I plan my own next years work work on the walk. Some for the farms benefit, some for the wildlife, some for both. I will plant the back field with a hedgerow of hawthorn. I will interplant plum amongst them. Rowan, lime, white thorn and wild cherry. All good for the June gap for pollinators. We will put a wildflower mix in the hill field, after grazing it hard in autumn. The bare earth left in patches will help the seed take. We’ll plant in frost and put the sheep back on for two days to trample the seed in. When the new orchard is fenced we will put in apple and sweet chesnut. Again, good trees for pollinators. And cobnut too. The nuts a good food crop, and in a good year each tree will replace two bags of pig feed.

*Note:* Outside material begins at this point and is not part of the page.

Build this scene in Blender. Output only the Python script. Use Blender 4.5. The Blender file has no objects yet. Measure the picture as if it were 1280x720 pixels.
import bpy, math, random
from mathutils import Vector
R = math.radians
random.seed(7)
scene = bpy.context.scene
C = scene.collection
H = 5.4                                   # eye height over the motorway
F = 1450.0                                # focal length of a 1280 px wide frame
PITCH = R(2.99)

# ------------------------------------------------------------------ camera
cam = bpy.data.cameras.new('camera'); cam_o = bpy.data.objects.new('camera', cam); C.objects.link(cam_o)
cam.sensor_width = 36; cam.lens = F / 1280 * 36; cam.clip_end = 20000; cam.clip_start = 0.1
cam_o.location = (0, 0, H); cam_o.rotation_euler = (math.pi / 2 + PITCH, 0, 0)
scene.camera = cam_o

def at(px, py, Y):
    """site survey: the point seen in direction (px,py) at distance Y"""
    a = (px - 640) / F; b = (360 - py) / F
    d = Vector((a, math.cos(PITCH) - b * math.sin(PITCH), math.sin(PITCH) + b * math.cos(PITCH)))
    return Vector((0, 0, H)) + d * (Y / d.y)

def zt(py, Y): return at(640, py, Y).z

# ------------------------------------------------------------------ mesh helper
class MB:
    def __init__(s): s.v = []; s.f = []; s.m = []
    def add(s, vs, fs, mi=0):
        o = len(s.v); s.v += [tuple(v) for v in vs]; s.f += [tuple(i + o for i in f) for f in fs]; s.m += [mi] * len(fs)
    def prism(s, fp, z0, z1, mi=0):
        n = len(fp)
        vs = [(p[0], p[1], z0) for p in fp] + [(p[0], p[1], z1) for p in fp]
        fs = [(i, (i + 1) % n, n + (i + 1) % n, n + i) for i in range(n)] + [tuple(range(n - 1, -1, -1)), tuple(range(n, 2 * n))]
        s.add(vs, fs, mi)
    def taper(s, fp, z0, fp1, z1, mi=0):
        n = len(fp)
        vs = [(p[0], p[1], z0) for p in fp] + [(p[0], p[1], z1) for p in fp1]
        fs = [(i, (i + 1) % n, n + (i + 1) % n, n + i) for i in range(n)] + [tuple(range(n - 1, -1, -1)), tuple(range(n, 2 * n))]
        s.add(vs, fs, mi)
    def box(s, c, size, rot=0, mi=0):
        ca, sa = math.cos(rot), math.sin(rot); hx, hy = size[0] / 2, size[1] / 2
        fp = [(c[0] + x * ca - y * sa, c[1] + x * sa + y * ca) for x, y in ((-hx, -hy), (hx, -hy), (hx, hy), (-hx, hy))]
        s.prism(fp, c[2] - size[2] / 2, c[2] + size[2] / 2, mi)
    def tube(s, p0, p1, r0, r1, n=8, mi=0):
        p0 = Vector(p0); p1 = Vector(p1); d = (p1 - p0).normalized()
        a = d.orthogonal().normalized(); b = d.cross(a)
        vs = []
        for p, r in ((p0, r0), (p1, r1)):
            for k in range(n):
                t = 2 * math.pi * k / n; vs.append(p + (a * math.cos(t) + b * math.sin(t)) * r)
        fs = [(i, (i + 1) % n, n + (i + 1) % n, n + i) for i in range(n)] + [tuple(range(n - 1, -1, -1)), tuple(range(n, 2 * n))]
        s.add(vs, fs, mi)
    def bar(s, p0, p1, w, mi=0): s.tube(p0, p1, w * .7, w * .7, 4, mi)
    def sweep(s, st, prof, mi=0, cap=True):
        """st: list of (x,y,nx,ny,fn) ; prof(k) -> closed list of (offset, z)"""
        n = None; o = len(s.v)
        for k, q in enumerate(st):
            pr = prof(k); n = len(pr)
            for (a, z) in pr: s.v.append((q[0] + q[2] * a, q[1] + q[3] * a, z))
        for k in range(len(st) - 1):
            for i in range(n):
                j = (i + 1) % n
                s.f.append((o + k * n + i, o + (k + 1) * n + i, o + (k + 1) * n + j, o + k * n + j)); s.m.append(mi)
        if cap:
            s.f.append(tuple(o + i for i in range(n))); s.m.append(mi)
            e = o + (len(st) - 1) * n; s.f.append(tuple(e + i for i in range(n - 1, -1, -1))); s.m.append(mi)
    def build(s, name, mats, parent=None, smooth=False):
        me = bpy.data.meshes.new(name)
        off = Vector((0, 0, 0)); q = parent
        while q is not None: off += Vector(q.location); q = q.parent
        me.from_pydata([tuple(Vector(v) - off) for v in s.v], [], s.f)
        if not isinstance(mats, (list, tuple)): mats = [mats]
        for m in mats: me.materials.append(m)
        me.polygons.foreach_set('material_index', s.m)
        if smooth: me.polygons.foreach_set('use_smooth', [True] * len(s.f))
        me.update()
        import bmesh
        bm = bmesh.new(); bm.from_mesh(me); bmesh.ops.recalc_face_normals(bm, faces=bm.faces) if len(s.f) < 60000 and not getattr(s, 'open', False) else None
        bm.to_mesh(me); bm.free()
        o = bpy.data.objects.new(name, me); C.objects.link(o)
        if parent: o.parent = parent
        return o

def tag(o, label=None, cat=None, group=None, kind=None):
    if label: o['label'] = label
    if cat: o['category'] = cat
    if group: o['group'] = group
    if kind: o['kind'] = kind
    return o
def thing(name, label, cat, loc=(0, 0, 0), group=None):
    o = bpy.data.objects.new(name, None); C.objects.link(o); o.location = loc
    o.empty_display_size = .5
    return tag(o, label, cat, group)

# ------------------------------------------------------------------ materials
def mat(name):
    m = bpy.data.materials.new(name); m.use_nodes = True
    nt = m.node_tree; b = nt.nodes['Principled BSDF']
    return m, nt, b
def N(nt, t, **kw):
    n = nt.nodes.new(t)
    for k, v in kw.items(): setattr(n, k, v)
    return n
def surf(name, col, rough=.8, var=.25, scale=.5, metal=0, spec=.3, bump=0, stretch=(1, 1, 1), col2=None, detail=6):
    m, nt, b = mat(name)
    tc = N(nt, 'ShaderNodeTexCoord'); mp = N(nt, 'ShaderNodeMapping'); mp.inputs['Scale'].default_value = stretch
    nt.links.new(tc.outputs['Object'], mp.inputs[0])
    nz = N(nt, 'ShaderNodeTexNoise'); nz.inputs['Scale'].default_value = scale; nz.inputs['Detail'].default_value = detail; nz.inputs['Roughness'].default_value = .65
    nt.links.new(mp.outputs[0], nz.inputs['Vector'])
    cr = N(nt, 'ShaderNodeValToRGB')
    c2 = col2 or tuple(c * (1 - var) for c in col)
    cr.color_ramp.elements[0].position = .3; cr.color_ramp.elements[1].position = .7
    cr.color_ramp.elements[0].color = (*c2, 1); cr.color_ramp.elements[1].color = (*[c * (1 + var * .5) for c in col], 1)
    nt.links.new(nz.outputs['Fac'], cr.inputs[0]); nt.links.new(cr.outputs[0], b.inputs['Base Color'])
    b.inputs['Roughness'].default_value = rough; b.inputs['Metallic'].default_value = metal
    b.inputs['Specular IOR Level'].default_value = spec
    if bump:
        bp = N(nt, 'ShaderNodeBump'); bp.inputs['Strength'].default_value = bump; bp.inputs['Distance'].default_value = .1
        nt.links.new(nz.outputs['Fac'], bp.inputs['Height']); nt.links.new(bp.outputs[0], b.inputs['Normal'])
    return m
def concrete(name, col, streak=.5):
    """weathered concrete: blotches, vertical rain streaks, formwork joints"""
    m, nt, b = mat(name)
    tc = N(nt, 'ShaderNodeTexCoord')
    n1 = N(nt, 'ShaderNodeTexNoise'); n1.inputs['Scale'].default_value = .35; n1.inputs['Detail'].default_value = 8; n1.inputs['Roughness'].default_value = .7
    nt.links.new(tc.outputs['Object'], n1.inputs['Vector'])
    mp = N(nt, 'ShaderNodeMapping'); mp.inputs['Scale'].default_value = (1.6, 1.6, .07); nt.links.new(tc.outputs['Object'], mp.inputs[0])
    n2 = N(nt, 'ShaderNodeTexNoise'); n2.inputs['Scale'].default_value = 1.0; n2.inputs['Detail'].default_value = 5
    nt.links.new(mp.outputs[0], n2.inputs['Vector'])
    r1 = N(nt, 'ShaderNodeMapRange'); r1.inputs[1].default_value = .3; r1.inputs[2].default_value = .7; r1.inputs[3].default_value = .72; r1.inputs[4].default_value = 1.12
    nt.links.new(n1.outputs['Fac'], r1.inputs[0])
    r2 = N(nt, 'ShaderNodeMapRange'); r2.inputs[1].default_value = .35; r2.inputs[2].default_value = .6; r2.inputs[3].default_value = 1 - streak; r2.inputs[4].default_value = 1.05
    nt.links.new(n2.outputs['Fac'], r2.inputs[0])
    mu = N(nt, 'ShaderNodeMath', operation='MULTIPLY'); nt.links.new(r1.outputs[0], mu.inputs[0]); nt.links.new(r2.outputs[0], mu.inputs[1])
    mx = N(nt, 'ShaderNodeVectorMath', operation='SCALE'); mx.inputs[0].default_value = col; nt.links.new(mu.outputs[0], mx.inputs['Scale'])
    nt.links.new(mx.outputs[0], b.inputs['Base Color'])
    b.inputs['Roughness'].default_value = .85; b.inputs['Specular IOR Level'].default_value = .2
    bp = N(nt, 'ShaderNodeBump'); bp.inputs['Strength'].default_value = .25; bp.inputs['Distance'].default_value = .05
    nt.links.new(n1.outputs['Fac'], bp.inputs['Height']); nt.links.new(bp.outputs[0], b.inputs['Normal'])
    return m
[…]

Honeybee hives we will put in each field. Slowly. Building up our pollen and nectar bank as we go. One year at a time. Native Black bees I hope. Kept naturally. We need to think of wild pollinator habitat and nectar/pollen resources too. And so my thoughts turn to whitebeam and linden trees…

As I crest the hill to the new orchard, planning, fretting, worrying and planting in my mind, I finally see them. Two swallows. Late, so late, but so welcome. Arcing above the back field I will sow with wildflower. Hunting. Hunted for in my mind. Now here.

The song goes “When you pass through places, and places pass through you…”. The same happens when you settle in one. It too settles in you. I know it is a small thing. But the swallows return anchors me more securely here now they have come. I relax. Breathe. I am at more so at home.